Roxana Saberi, the Iranian-American freelance journalist who was freed this month after being (bizarrely) sentenced to eight years in prison in Iran for "spying," gave her first real interview today, to NPR. Her ordeal sounds even worse than you might have imagined:

Saberi says she's still not sure why she was arrested; her captors made her tell her family that her crime was buying alcohol, but that was a lie. The government pressured her into a false confession; "The first few days, I was interrogated for several hours, from morning until evening, blindfolded, facing a wall, by up to four men, and threatened, as I said, that I would be put in prison for 10 to 20 years or more or even face execution." Later, she recanted it, and that pissed off her captors further:

The prosecutor got upset with me for recanting my confession and sent my case to trial instead of freeing me, and that's when I was sentenced to eight years in prison. I knew this was going to happen when I recanted my confession, but I told myself, I would rather tell the truth and stay in prison instead of telling lies to be free.
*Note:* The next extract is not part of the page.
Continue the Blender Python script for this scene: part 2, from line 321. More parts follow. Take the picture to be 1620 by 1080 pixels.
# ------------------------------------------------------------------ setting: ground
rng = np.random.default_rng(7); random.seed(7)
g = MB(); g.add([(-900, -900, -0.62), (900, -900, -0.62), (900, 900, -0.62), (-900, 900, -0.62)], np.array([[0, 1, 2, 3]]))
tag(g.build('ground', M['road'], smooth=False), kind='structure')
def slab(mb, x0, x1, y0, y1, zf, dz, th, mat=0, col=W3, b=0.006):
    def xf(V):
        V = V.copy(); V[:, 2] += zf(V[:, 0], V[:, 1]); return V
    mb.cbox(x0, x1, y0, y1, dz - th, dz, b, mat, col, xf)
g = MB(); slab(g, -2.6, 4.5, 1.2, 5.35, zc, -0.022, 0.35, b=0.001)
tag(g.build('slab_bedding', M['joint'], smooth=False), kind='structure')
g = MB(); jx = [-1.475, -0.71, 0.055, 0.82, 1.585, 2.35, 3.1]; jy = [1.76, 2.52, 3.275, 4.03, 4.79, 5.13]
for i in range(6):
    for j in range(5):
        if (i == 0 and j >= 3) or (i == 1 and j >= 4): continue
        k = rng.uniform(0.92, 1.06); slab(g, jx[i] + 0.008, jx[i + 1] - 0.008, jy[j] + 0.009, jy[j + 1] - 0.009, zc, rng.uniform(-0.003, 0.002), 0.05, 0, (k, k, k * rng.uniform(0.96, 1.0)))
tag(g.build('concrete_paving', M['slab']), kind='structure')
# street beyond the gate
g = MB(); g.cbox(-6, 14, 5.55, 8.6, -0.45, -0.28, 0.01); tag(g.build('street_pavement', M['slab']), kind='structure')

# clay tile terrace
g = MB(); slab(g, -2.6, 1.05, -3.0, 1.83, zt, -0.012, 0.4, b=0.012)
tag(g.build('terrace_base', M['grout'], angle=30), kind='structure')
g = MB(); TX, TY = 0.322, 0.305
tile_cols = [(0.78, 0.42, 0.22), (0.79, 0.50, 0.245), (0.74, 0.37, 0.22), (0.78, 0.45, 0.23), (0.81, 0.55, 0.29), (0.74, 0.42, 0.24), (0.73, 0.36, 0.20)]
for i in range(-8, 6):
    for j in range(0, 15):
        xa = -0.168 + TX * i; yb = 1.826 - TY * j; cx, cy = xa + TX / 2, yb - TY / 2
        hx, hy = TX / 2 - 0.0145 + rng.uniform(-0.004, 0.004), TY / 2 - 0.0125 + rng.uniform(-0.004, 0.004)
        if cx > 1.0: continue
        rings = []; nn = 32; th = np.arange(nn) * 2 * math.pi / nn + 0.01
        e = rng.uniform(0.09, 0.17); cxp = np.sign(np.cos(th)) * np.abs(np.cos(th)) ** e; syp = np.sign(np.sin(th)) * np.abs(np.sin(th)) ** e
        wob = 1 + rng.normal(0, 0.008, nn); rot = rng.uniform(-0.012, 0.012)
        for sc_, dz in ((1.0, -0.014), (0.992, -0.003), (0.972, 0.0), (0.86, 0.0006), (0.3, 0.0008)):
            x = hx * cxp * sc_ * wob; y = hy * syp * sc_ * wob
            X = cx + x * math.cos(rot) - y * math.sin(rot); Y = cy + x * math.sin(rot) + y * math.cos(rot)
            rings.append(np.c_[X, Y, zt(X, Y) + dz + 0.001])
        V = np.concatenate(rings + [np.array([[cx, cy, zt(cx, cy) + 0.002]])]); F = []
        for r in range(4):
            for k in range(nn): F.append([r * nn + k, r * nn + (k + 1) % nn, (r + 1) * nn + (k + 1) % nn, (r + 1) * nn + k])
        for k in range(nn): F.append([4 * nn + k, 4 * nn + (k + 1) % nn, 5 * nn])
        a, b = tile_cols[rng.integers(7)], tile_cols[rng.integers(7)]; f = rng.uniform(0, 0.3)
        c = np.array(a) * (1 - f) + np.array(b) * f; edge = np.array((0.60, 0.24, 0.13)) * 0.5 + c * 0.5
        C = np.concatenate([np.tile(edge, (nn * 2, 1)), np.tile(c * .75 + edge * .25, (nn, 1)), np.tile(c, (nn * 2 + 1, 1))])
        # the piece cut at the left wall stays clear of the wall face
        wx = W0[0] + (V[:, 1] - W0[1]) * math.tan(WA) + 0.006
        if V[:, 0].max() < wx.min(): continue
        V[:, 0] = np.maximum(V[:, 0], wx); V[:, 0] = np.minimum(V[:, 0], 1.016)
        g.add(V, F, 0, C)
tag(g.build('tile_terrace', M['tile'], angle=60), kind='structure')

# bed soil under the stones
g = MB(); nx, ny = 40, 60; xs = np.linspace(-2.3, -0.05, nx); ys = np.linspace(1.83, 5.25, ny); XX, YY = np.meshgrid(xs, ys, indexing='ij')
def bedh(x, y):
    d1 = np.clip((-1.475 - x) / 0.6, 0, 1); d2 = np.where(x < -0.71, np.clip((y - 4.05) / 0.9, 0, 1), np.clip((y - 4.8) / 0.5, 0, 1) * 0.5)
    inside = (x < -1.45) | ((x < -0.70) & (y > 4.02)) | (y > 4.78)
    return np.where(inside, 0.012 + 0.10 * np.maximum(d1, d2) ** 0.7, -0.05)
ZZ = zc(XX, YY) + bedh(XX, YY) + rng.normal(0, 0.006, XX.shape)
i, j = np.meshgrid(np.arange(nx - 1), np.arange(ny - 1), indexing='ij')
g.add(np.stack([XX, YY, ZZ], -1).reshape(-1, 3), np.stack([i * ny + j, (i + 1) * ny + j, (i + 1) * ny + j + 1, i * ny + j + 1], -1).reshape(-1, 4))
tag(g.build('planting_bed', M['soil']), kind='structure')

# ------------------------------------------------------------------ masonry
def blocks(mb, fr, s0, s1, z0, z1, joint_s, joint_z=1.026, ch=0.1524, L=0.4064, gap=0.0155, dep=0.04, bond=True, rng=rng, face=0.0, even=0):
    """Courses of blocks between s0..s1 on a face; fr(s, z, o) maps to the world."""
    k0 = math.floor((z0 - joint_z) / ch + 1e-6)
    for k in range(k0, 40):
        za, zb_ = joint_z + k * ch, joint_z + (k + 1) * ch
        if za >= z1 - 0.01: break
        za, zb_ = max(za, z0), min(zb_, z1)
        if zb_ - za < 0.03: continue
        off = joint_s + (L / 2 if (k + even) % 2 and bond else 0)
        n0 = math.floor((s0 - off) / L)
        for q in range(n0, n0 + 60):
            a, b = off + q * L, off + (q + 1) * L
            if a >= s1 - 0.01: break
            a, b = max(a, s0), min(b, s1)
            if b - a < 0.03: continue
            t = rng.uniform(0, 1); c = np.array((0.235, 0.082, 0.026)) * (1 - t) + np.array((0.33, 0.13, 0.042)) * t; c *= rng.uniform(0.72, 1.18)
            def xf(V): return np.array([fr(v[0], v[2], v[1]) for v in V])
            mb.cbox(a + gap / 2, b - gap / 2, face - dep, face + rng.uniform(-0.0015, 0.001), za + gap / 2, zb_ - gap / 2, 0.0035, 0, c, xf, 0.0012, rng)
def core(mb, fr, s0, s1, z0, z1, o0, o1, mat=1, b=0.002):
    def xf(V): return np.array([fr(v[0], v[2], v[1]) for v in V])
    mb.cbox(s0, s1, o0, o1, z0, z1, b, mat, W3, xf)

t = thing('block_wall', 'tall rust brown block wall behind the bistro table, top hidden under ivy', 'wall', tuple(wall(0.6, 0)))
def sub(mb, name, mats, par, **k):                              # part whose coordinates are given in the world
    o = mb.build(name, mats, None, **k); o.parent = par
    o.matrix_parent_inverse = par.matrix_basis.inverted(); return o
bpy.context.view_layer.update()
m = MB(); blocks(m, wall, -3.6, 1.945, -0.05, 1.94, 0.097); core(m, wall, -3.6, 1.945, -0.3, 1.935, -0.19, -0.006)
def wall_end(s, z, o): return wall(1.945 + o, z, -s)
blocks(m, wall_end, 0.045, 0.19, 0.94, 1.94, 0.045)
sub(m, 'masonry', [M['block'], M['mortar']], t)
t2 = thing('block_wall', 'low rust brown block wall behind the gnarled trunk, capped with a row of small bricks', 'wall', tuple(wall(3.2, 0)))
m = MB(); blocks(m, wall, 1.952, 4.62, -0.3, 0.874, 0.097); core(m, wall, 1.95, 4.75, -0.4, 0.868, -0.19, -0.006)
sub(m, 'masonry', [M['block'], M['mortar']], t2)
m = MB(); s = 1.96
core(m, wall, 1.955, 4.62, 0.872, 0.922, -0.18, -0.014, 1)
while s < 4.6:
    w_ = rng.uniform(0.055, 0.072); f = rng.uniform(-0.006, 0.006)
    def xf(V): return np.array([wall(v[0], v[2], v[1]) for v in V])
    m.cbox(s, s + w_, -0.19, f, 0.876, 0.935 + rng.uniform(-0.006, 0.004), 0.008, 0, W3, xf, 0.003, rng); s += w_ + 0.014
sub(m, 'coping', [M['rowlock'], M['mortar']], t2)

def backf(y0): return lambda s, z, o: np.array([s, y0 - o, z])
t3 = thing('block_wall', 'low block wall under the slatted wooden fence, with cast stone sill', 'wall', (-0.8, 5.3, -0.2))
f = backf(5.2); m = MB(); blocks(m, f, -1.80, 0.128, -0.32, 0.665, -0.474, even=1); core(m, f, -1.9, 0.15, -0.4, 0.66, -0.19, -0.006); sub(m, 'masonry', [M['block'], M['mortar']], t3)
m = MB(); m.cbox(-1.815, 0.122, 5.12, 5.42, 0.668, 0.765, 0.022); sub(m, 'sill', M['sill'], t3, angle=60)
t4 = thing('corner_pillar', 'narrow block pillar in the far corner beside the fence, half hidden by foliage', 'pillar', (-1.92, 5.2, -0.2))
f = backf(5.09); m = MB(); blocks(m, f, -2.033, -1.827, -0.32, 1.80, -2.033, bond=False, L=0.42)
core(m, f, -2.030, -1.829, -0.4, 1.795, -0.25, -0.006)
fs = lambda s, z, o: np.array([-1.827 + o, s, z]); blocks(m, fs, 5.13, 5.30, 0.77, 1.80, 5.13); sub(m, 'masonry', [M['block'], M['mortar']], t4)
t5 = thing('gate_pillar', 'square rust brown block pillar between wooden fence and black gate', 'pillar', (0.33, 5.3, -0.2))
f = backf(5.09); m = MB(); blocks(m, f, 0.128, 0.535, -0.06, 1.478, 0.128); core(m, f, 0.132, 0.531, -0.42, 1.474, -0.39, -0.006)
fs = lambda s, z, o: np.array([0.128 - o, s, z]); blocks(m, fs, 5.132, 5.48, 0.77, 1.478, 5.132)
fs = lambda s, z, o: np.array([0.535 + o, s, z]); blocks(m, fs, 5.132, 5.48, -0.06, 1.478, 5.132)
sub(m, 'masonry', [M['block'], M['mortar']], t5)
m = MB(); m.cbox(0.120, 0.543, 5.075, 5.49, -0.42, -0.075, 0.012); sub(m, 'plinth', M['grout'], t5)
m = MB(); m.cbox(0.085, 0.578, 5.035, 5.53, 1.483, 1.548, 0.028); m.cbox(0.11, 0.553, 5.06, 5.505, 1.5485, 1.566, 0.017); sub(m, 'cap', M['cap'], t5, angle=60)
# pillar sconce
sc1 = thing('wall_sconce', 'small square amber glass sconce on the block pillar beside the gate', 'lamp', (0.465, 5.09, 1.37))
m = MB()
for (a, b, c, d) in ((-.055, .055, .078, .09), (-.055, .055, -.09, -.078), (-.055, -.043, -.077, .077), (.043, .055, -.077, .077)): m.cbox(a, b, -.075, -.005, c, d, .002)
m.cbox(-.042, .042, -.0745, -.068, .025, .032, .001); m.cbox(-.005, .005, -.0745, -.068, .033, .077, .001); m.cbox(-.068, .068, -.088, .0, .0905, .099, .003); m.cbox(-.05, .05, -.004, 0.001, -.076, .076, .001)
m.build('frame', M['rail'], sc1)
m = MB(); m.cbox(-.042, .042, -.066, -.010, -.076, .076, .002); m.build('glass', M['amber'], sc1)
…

She went on a hunger strike—only water, for two weeks. She stopped only when her mom threatened to go on her own hunger strike. In all, she spent 100 days in jail. Saberi says the Iranian government had probably been monitoring her phone calls and emails for as long as two years.

Scary shit. Roxana Saberi is clearly far braver than, say, us. Now she's back in America, and writing a book. We should all buy it.